Original copies of the 1987 Philippine Constitution, including signed documents from the Constitutional Commission, displayed under glass. The charter mandates Congress to regulate political dynasties, a provision that remains unenacted nearly four decades after ratification.
The promise the Constitution made and the one Congress has yet to keep
Nearly four decades after the 1987 Constitution instructed Congress to regulate political dynasties, the mandate remains unaddressed. It has remained untouched because Congress has repeatedly avoided confronting a system that benefits many of its own members. The result is a political landscape where power continues to cluster in ways that limit competition, narrow public participation and slow the emergence of new leadership.
President Ferdinand Marcos Jr. has directed Congress to prioritize an anti-dynasty measure along with other political reforms. It is among the clearest signals from the executive branch in years. Whether this becomes a turning point depends on whether lawmakers are willing to legislate against the networks that have long shaped Philippine politics.
A reform movement with long roots
Human rights lawyer and legislator Chel Diokno has been one of the most consistent voices calling for the enforcement of the constitutional mandate. He argues that regulating dynasties is not about penalizing families but about ensuring equal access to public service. His view sits within a broader field of reform advocates.
In the Senate, Risa Hontiveros has filed the Kontra Dinastiya Act, a renewed attempt to place limits on simultaneous officeholding among relatives. Senator Panfilo Lacson, who now serves as Senate President Pro Tempore, has expressed support for reasonable guardrails on concentrated political power. The late Senators Miriam Defensor Santiago and Aquilino Nene Pimentel filed early versions of anti-dynasty legislation, and former Senator Koko Pimentel, who left office in 2025, repeatedly pursued similar measures.
Outside government, retired Supreme Court justice Antonio Carpio, now a public advocate and convenor of the reform coalition 1Sambayan, has continued to remind Congress that it has a constitutional obligation to act.
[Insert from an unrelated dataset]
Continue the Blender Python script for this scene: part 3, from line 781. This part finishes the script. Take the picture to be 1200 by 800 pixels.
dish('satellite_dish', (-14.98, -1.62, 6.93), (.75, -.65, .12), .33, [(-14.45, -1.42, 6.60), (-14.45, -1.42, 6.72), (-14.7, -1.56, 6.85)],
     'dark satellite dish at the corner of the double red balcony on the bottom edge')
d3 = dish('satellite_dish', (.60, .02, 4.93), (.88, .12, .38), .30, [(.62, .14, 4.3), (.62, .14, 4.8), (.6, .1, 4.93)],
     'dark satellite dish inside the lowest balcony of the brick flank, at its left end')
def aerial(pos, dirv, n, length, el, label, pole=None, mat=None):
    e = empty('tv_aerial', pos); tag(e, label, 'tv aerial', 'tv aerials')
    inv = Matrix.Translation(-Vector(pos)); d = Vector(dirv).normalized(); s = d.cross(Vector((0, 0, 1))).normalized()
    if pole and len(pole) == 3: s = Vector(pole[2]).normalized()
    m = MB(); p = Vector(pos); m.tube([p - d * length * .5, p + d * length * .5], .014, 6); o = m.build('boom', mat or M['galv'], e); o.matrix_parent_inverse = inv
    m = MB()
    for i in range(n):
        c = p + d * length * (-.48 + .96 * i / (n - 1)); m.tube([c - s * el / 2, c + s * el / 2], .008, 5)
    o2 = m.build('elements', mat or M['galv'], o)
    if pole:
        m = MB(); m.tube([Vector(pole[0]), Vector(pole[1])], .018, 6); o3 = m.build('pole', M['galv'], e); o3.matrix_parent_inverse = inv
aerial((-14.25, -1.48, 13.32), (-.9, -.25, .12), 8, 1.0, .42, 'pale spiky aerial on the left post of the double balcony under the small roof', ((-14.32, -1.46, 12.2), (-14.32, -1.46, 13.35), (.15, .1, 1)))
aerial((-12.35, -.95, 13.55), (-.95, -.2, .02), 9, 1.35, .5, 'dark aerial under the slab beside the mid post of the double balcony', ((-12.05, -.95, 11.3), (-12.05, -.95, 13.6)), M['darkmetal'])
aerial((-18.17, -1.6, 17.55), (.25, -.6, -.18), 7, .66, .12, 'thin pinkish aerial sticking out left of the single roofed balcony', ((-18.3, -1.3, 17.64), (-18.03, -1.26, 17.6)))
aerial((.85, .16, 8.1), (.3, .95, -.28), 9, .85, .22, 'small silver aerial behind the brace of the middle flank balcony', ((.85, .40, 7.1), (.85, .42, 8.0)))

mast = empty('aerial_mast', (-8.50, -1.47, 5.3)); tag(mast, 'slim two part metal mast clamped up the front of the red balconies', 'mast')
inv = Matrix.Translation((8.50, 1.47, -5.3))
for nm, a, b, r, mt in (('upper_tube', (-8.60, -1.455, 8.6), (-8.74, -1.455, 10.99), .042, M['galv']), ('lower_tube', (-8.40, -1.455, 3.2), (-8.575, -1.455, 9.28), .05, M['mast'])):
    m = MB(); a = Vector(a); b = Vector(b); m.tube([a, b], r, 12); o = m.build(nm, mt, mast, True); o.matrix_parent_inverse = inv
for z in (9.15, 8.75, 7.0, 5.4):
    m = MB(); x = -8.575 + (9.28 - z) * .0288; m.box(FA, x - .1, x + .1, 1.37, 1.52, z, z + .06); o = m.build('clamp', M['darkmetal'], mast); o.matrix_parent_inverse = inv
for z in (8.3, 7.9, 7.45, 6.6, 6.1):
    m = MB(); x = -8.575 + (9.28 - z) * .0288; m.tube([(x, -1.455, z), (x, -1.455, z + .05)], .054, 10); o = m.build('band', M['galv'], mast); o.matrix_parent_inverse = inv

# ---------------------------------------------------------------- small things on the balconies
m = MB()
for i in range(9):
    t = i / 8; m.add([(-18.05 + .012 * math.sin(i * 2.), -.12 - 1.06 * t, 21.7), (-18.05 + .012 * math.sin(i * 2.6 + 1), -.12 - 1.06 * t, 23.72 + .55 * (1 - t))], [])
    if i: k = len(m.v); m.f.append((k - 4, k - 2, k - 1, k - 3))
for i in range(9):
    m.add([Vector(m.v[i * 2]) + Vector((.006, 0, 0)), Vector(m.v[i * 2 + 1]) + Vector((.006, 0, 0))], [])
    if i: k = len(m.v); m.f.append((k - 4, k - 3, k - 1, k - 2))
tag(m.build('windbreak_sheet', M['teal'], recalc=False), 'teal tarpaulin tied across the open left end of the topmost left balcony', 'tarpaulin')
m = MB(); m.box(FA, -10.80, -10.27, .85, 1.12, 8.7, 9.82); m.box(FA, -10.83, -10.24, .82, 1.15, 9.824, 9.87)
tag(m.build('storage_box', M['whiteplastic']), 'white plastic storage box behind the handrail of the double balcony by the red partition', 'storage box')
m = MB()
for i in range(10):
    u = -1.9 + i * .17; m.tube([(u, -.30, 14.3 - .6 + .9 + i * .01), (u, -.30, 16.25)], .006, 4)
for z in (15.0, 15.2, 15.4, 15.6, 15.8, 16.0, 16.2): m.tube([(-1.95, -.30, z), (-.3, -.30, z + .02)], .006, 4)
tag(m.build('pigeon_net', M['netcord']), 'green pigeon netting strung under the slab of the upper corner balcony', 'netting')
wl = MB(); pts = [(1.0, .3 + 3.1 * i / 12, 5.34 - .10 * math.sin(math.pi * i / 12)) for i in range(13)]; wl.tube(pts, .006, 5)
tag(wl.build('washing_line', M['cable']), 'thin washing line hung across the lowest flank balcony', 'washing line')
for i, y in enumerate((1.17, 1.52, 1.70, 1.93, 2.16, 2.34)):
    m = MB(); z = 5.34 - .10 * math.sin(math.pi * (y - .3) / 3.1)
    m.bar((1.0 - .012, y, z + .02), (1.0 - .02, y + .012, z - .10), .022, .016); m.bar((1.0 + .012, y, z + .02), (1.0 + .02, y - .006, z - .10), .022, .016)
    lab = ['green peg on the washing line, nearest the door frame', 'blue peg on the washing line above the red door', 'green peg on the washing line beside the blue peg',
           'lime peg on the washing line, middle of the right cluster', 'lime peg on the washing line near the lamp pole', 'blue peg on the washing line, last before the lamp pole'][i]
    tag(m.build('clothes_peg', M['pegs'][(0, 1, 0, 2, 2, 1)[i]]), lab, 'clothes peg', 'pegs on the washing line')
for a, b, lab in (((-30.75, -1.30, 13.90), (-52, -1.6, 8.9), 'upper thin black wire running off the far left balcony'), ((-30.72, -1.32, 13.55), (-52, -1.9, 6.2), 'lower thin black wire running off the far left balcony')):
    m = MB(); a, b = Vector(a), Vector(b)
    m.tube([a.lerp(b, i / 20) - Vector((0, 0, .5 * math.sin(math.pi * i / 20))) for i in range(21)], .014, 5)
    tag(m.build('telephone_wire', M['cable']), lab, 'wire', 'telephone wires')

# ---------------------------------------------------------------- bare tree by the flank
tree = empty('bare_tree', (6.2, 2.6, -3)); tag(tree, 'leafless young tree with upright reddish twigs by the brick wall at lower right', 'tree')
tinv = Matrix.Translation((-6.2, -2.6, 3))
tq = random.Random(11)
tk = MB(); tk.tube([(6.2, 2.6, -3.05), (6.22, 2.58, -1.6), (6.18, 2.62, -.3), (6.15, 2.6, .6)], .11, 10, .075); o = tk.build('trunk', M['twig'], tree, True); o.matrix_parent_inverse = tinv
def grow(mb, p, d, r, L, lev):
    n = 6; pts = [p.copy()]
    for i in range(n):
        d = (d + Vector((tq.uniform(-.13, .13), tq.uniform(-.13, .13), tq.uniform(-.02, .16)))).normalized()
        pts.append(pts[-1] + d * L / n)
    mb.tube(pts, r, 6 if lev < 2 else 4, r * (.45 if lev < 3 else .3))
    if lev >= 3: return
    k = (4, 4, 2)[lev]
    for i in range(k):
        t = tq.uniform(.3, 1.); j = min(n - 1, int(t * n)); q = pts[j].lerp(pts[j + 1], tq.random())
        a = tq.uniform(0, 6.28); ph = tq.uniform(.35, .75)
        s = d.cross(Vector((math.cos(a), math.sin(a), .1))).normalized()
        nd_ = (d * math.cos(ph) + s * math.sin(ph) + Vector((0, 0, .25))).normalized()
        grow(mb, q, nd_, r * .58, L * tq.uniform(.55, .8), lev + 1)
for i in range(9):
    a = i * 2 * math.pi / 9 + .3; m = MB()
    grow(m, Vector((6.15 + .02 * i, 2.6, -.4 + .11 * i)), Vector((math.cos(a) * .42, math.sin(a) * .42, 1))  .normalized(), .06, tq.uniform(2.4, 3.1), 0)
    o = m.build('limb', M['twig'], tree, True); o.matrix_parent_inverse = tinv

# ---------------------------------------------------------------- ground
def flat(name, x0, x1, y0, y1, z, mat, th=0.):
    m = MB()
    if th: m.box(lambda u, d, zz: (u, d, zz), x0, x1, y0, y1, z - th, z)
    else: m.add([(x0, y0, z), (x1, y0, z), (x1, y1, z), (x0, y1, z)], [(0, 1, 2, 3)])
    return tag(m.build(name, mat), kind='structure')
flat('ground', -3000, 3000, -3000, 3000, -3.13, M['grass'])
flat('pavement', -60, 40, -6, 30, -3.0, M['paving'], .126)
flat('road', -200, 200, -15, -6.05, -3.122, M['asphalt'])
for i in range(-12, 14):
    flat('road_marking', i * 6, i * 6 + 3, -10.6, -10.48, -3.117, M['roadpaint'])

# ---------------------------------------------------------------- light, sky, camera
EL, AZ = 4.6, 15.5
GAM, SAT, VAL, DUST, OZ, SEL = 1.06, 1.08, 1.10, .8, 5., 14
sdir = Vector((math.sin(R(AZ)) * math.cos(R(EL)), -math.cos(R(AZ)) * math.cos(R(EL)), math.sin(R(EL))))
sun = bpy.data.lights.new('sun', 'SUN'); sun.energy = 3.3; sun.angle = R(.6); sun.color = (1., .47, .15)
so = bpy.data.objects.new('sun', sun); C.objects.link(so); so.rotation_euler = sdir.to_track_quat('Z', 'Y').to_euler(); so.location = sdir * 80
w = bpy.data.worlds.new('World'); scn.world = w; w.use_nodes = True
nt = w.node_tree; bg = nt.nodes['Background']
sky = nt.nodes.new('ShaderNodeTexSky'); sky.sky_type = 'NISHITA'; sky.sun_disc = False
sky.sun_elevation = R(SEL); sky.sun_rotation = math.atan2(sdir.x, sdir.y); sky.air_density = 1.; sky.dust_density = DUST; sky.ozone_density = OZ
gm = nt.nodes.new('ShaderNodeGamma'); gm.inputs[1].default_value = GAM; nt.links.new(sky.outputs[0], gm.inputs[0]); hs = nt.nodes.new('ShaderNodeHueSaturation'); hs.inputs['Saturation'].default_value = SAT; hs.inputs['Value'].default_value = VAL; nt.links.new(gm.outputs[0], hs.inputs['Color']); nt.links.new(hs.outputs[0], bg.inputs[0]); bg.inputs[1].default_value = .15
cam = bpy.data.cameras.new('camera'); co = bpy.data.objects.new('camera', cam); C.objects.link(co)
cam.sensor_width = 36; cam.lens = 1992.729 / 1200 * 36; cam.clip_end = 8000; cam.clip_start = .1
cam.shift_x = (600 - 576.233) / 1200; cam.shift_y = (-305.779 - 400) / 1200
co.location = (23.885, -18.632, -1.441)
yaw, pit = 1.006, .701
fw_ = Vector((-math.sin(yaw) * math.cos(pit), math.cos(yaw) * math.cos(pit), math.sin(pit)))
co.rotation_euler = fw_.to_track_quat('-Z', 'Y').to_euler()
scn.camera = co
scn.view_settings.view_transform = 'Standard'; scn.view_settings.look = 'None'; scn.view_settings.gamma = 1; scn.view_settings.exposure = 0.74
In the House, reform-oriented legislators filed House Bill 5905 in November, proposing a comprehensive framework that bars close relatives from holding or running for office at the same time.
The evidence that now shapes the debate
A growing body of research has strengthened the case for reform. Earlier studies led by scholars from the Ateneo School of Government examined provincial-level data and found a repeated correlation between dynastic concentration and areas that struggle with persistent economic distress. These studies also identified what researchers call fat political dynasties, meaning families that hold several elected positions at the same time. The term distinguishes these horizontally expanding clans from so-called thin dynasties, where only one relative occupies an elected post in a given cycle. The scholars stressed that their findings do not prove causation, since poverty is shaped by geography, conflict and long-standing structural inequalities. Even so, their work highlighted a political environment where concentrated power often limits competition and weakens public accountability.
More recent research has expanded that picture. A 2025 study titled The Families that Stay Together uses nearly two decades of election data and network-analysis tools to map how dynastic power consolidates and evolves across jurisdictions and election cycles. Unlike the earlier socioeconomic studies, this research focuses on how political families connect with one another, how their influence spreads and how tightly their networks are structured. The study offers the most detailed mapping of dynastic power to date and concludes that these networks are not only extensive but increasingly embedded in the country’s political architecture.
Taken together, the two strands of research show both the social consequences and the structural durability of dynastic politics. One reveals how concentrated power can accompany slower development. The other shows how difficult that concentration has become to unwind.
A systemic problem that cannot be solved by personalities
Reform advocates do not argue that every political family governs poorly. Many officials from political families serve effectively. The issue is structural. A system that allows one family to hold multiple offices at the same time restricts the space for challengers, narrows policy debate and makes it harder for new leaders to emerge.
A democracy that leans heavily on inherited power slowly becomes less responsive to its voters and less capable of adapting to new demands. This is not a critique of individual officials but a recognition that a political structure built around lineage does not provide the openness and flexibility that modern governance requires.
An anti-dynasty law would not remove political families from public life. It would create fair boundaries that allow leadership to circulate and give communities a broader field of capable candidates.
A narrowing window for change
With House Bill 5905 advancing in the House and the Kontra Dinastiya Act gaining attention in the Senate, this Congress faces a rare legislative opening. Public frustration over corruption and governance failures has fueled louder calls for structural reform. Civil society groups, academics and reform coalitions view this moment as the strongest chance in years to move the issue from constitutional aspiration to actual policy.
The country’s most urgent challenges, including climate resilience, economic restructuring and the growing responsibilities of local governments, require a political system that rewards performance rather than pedigree. Reform advocates like Diokno argue that regulating dynastic dominance is a necessary step toward building stronger and more accountable public institutions.
A test of democratic credibility
The Philippines does not lack clarity about its political weaknesses. What it lacks is corrective action. After nearly four decades of delay, passing an anti-dynasty law will not resolve every dysfunction. It will, however, affirm a principle embedded in the Constitution. Public office is a public trust and not a family entitlement.